Consisting of approximately 20 students, Hope’s EWB-USA chapter most recently completed a 1.5-year project, designing and helping install a schoolyard enclosure in Teodomiro, Ecuador. The chapter previously partnered with a community in southwest Kenya on a seven-year water supply project that involved designing and installing community water sources that consisted of three water wells and a rainwater catchment system.
The college’s chapter was established in the spring of 2005, and as its first project designed and implemented a water-purification system in Nkuv, Cameroon.
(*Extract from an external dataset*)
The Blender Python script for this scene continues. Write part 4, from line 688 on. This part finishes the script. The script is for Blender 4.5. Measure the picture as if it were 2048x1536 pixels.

The relationship expanded to include the college’s departments of communication, education and nursing, and in 2008 the project was named one of four finalists for Michigan’s Carter Partnership Award.
As engineering lab director at Hope, Peckens assists faculty in the Department of Engineering by preparing materials for all labs, repairing and servicing equipment and instruments, and instructing introductory engineering laboratory courses.
Prior to coming to Hope, he worked for eight years as an environmental engineer on many different groundwater remediation projects around Michigan and the Midwest. He developed, designed and installed remediation systems to treat contaminated groundwater, and was also a first responder to environmental emergencies like pipeline breaks and train derailments.
Peckens completed his Bachelor of Science degree in 2006 at Michigan Technological University in geological engineering.
EWB-USA’s national Peter J. Bosscher Faculty Advisor Award is named for the late Peter J. Bosscher, an EWB-USA faculty advisor at the University of Wisconsin Madison and a member of EWB-USA. Award winners are EWB-USA volunteers who are current faculty advisors for an EWB-USA student chapter; actively engage with the chapter, demonstrating a commitment to continued learning; model and foster leadership among student chapter members; are project mentors for the student chapters, facilitating communication between the community, the government of the country in which they serve, and their university; support community-driven development; and demonstrate a passion to lead and educate the next generation of engineers.